#### Instruction:
Reproduce the material that follows, please, but only from its first line to the line containing "mb.make('pavement_moss',M_moss)", inclusive.

#### Data extract:
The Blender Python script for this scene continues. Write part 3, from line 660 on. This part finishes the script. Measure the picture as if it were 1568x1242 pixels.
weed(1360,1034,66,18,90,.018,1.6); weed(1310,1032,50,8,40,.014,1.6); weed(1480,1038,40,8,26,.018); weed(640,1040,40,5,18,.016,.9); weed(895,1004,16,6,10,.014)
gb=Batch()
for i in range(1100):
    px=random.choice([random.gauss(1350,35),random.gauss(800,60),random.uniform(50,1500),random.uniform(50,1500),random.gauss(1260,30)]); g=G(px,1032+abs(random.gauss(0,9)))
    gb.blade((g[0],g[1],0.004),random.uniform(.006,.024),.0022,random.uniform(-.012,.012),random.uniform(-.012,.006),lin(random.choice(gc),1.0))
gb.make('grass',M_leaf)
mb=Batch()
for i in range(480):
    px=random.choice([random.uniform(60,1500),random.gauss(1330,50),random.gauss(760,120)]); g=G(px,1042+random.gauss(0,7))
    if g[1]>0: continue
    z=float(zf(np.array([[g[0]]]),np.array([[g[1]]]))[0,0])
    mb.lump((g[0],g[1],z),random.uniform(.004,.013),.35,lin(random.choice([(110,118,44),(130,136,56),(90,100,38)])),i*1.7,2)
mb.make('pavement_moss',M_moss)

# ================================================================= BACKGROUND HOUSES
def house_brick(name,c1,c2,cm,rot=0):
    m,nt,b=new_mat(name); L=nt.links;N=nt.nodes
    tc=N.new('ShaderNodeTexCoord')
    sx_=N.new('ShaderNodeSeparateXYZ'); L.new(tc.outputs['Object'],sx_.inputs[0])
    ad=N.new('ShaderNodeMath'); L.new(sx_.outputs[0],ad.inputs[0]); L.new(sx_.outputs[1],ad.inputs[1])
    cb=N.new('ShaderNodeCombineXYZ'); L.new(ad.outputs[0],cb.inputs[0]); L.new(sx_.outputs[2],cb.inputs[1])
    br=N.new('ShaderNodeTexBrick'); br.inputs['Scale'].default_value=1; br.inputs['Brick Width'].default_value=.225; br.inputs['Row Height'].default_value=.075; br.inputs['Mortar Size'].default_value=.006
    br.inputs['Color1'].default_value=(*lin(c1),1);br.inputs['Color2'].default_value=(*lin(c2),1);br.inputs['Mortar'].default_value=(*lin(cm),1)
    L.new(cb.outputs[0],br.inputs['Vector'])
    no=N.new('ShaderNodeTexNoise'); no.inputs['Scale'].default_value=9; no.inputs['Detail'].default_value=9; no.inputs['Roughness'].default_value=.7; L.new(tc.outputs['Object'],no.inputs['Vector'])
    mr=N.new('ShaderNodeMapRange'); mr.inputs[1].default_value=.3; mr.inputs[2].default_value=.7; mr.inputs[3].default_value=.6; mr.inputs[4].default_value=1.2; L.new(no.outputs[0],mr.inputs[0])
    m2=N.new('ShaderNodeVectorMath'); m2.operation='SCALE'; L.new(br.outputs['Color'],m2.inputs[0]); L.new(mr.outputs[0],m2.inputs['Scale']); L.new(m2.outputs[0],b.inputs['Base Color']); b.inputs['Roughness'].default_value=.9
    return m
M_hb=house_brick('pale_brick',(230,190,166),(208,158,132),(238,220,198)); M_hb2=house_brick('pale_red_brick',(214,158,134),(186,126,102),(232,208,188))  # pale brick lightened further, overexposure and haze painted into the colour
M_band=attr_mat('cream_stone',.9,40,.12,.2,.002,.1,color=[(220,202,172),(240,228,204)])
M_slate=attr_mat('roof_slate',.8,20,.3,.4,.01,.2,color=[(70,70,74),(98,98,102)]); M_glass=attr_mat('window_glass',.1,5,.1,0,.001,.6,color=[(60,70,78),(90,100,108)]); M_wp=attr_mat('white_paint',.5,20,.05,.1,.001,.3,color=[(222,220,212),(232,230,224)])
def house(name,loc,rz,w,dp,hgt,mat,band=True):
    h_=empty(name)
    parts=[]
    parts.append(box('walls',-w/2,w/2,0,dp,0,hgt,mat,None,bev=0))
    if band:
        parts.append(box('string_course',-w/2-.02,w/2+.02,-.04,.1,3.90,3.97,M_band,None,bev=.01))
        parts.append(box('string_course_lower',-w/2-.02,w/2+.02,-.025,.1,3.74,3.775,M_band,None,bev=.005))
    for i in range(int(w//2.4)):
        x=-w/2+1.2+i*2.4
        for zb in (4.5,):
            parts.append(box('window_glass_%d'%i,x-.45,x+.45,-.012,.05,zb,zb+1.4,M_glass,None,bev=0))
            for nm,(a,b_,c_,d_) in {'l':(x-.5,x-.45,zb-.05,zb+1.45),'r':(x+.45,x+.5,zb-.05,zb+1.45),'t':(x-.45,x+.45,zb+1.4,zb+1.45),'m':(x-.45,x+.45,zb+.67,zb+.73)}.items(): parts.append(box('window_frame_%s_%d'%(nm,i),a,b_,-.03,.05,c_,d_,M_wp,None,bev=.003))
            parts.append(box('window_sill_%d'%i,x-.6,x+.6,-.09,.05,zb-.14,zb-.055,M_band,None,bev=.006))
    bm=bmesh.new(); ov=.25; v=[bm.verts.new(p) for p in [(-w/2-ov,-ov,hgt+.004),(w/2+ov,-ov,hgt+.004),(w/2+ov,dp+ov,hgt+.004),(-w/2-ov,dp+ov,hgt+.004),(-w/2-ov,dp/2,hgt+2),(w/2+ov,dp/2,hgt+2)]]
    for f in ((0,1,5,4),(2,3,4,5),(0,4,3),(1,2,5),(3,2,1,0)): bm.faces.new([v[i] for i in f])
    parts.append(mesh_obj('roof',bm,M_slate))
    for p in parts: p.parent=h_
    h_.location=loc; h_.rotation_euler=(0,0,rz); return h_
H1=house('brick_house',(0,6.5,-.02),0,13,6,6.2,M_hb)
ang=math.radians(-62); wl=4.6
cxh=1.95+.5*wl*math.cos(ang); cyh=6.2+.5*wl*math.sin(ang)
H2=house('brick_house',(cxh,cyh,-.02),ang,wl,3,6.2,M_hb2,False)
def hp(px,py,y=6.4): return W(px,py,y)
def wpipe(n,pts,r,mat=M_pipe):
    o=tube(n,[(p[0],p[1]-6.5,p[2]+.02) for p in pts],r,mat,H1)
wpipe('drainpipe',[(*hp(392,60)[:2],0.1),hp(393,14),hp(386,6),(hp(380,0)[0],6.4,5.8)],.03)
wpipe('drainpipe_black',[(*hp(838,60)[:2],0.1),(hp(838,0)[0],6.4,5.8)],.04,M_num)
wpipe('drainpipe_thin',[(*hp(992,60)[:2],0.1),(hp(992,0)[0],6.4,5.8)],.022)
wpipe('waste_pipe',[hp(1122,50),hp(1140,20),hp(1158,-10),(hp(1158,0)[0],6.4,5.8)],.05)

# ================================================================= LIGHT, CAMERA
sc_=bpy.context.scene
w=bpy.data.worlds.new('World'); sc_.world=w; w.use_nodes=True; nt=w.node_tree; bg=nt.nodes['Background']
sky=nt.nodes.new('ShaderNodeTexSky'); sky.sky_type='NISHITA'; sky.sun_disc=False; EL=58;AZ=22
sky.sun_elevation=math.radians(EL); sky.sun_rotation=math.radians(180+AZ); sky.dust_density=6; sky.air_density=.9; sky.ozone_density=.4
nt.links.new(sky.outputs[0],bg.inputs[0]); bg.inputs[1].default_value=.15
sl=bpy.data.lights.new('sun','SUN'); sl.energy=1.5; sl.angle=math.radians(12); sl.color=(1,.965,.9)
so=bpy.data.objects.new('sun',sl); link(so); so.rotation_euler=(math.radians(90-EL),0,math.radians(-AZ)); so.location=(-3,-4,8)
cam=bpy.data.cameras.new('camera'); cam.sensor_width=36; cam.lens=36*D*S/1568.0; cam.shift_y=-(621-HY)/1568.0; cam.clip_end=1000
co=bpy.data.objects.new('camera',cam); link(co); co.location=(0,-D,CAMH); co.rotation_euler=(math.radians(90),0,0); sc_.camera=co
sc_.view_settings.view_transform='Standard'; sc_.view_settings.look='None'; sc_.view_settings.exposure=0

#### Output of the task:
The Blender Python script for this scene continues. Write part 3, from line 660 on. This part finishes the script. Measure the picture as if it were 1568x1242 pixels.
weed(1360,1034,66,18,90,.018,1.6); weed(1310,1032,50,8,40,.014,1.6); weed(1480,1038,40,8,26,.018); weed(640,1040,40,5,18,.016,.9); weed(895,1004,16,6,10,.014)
gb=Batch()
for i in range(1100):
    px=random.choice([random.gauss(1350,35),random.gauss(800,60),random.uniform(50,1500),random.uniform(50,1500),random.gauss(1260,30)]); g=G(px,1032+abs(random.gauss(0,9)))
    gb.blade((g[0],g[1],0.004),random.uniform(.006,.024),.0022,random.uniform(-.012,.012),random.uniform(-.012,.006),lin(random.choice(gc),1.0))
gb.make('grass',M_leaf)
mb=Batch()
for i in range(480):
    px=random.choice([random.uniform(60,1500),random.gauss(1330,50),random.gauss(760,120)]); g=G(px,1042+random.gauss(0,7))
    if g[1]>0: continue
    z=float(zf(np.array([[g[0]]]),np.array([[g[1]]]))[0,0])
    mb.lump((g[0],g[1],z),random.uniform(.004,.013),.35,lin(random.choice([(110,118,44),(130,136,56),(90,100,38)])),i*1.7,2)
mb.make('pavement_moss',M_moss)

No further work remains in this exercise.